Подчеркнутая отдельность от тех, кого называют «простыми людьми» – атрибут архаичных и качественно ветшающих систем. Когда-то эту грибоедовскую «дистанцию огромного размера» проложили практики тоталитаризма. На основе так называемого «принципа вождя», который ставил во главе и над обществом лидера — воплощение государства. При этом взаимосвязь между ним и гражданином виделись им как отношения господства и подчиненности. Как в военном лагере, противостоящем миру.
Отсюда — твердые челюсти, стальные взгляды, скульптурные позы и PR-операции по созданию образов уникальных одиноких героев, порой покидающих замки, чтобы потолковать с молодежью, похлопать по щечке подростка и приголубить малютку. В обществах, переживших лагерный комплекс, СМИ входят во дворцы.

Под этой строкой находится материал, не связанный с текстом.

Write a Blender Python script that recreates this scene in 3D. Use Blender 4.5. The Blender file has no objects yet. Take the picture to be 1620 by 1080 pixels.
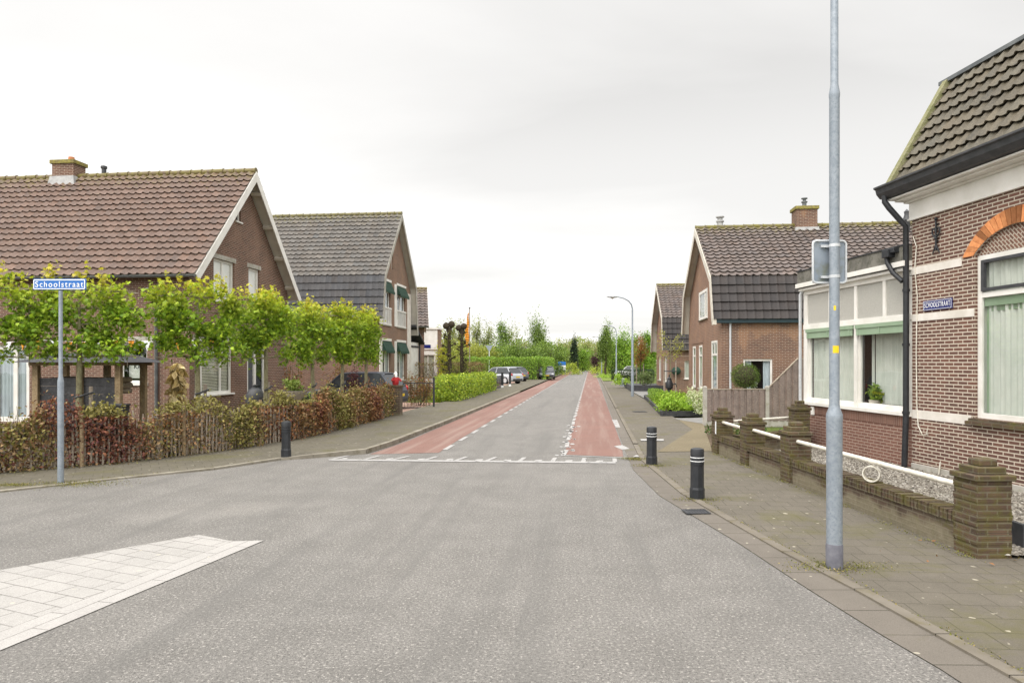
import bpy, bmesh, math, random
import numpy as np
from mathutils import Vector, Matrix
from mathutils.geometry import tessellate_polygon
PI = math.pi
R = math.radians
scene = bpy.context.scene
COL = scene.collection

# ---------------------------------------------------------------- camera
FP, CX, HY, CH = 1100.0, 810.0, 573.0, 2.0      # focal length and centre in photo pixels, horizon row, eye height
cam = bpy.data.objects.new('camera', bpy.data.cameras.new('camera')); COL.objects.link(cam)
cam.location = (0, 0, CH); cam.rotation_euler = (R(90), 0, 0)
cam.data.sensor_width = 36; cam.data.lens = FP / 1620 * 36
cam.data.shift_y = (HY - 540) / 1620
cam.data.clip_start = .05; cam.data.clip_end = 3000
scene.camera = cam

# ---------------------------------------------------------------- sky and sun
SUN_EL, SUN_AZ = 48, 215                         # azimuth clockwise from +Y
w = bpy.data.worlds.new('World'); scene.world = w; w.use_nodes = True
nt = w.node_tree; nt.nodes.clear()
def wn(t, **k):
    n = nt.nodes.new(t)
    for a, b in k.items(): setattr(n, a, b)
    return n
def wl(a, b): nt.links.new(a, b)
def wmath(op, a, b=None, c=None):
    n = wn('ShaderNodeMath', operation=op)
    for i, v in enumerate((a, b, c)):
        if v is None: continue
        if isinstance(v, (int, float)): n.inputs[i].default_value = v
        else: wl(v, n.inputs[i])
    return n.outputs[0]
tc = wn('ShaderNodeTexCoord'); sep = wn('ShaderNodeSeparateXYZ'); wl(tc.outputs['Generated'], sep.inputs[0])
zz = wmath('MAXIMUM', sep.outputs[2], 0.0)
den = wmath('ADD', zz, .13)
cmb = wn('ShaderNodeCombineXYZ'); wl(wmath('DIVIDE', sep.outputs[0], den), cmb.inputs[0]); wl(wmath('DIVIDE', sep.outputs[1], den), cmb.inputs[1])
mp = wn('ShaderNodeMapping'); wl(cmb.outputs[0], mp.inputs[0]); mp.inputs['Scale'].default_value = (.55, 1.0, 1); mp.inputs['Rotation'].default_value = (0, 0, .35); mp.inputs['Location'].default_value = (3.1, 1.7, 0)
n1 = wn('ShaderNodeTexNoise'); wl(mp.outputs[0], n1.inputs[0]); n1.inputs['Scale'].default_value = .9; n1.inputs['Detail'].default_value = 7; n1.inputs['Roughness'].default_value = .5; n1.inputs['Distortion'].default_value = .4
n2 = wn('ShaderNodeTexNoise'); wl(mp.outputs[0], n2.inputs[0]); n2.inputs['Scale'].default_value = .35; n2.inputs['Detail'].default_value = 3
cl = wmath('MULTIPLY_ADD', n1.outputs[0], .6, wmath('MULTIPLY', n2.outputs[0], .8))
ramp = wn('ShaderNodeMapRange'); wl(cl, ramp.inputs[0]); ramp.inputs[1].default_value = .54; ramp.inputs[2].default_value = .82; ramp.inputs[3].default_value = .82; ramp.inputs[4].default_value = 1.10
# brightness by elevation: bright low band, a little darker at 25 degrees, raised overhead, out of view, to light the ground
eb = wn('ShaderNodeFloatCurve'); wl(zz, eb.inputs['Value'])
c = eb.mapping.curves[0]
c.points[0].location = (0, .28); c.points[1].location = (1, .5)
for p in ((.10, .292), (.25, .284), (.40, .245), (.56, .29), (.72, .40)): c.points.new(*p)
eb.mapping.update()
# extra sky brightness around the sun, unseen behind the camera, added to light the walls
_a, _e = R(SUN_AZ), R(SUN_EL)
dp = wn('ShaderNodeVectorMath', operation='DOT_PRODUCT'); wl(tc.outputs['Generated'], dp.inputs[0]); dp.inputs[1].default_value = (math.sin(_a)*math.cos(_e), math.cos(_a)*math.cos(_e), math.sin(_e))
lobe = wmath('POWER', wmath('MAXIMUM', dp.outputs['Value'], 0.0), 1.3)
bright = wmath('MULTIPLY', wmath('MULTIPLY', wmath('MULTIPLY', eb.outputs[0], 4.1), wmath('MULTIPLY_ADD', lobe, 1.45, 1.0)), ramp.outputs[0])
warm = wn('ShaderNodeMix', data_type='RGBA'); wl(zz, warm.inputs[0]); warm.inputs[6].default_value = (1.0, .985, .955, 1); warm.inputs[7].default_value = (1.0, .985, .97, 1)
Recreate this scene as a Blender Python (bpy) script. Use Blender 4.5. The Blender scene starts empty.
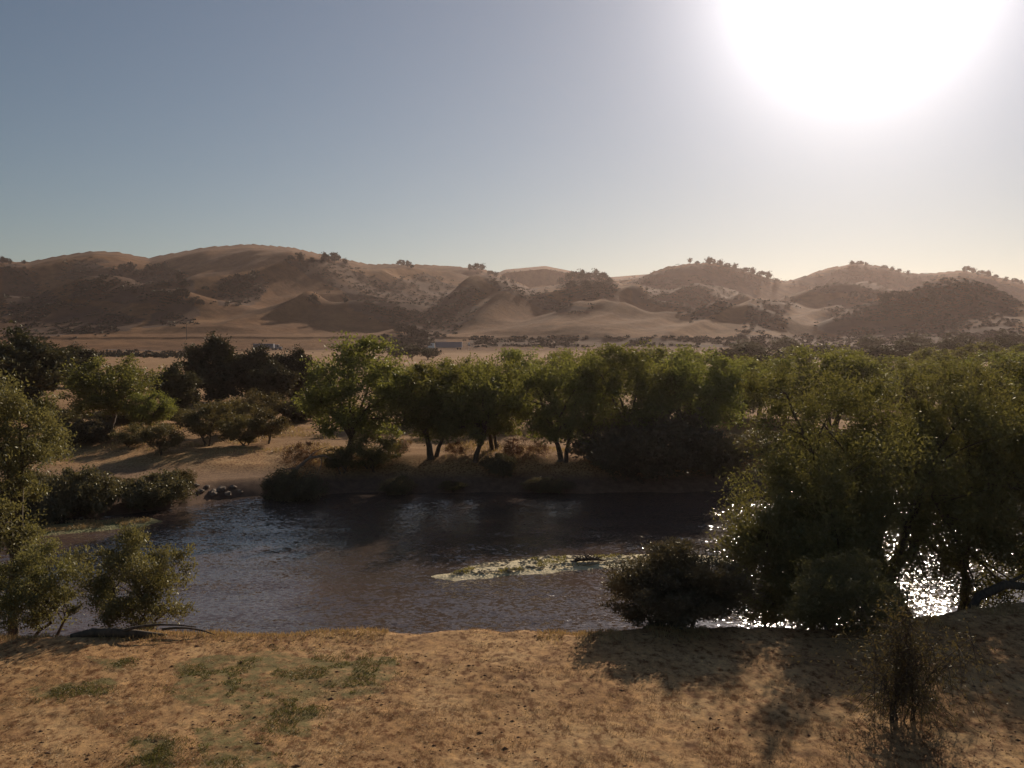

Яркость пар Макрон и Трамп во время визита Дональда и Мелании в Париж в 2017 году сработала на их бренды. Как и эпизоды, когда они казались трогательными.
А то и забавными. Ведь такими их видят общества, частью коих они стали, временно исполняя доверенные им обязанности.
Там, где отношения между государством и гражданами основаны на партнерстве, рациональней максимально сокращать расстояния. Не городить вокруг себя, семьи и имущества пятиметровый забор. «Мой дом — моя крепость» — великий принцип. И никто не вправе заставить человека выставлять напоказ личную жизнь. Открытость диктует не долг, не обязанность, а здравый смысл. Она снимает подозрения в злоупотреблениях, домыслы и слухи о несметных богатствах. Которые, как мы знаем от Остапа Бендера, могут быть обретены только нечестным путем.
Да, личную жизнь избирателей и политиков стережет закон. Но мудро ли делать его помехой в проявлении журналистами нормального профессионального интереса к работе и жизни политиков и государственных деятелей? Или, к примеру — членов царствующих династий в странах, где сохранились монархии? Они же так интересны массовому читателю, слушателю и зрителю, который так любит красивые и увлекательные истории из жизни тех, кто в чем-то его опередил. И при разумном применении рождают теплые и добрые чувства. Что, как мы знаем, полезно политикам.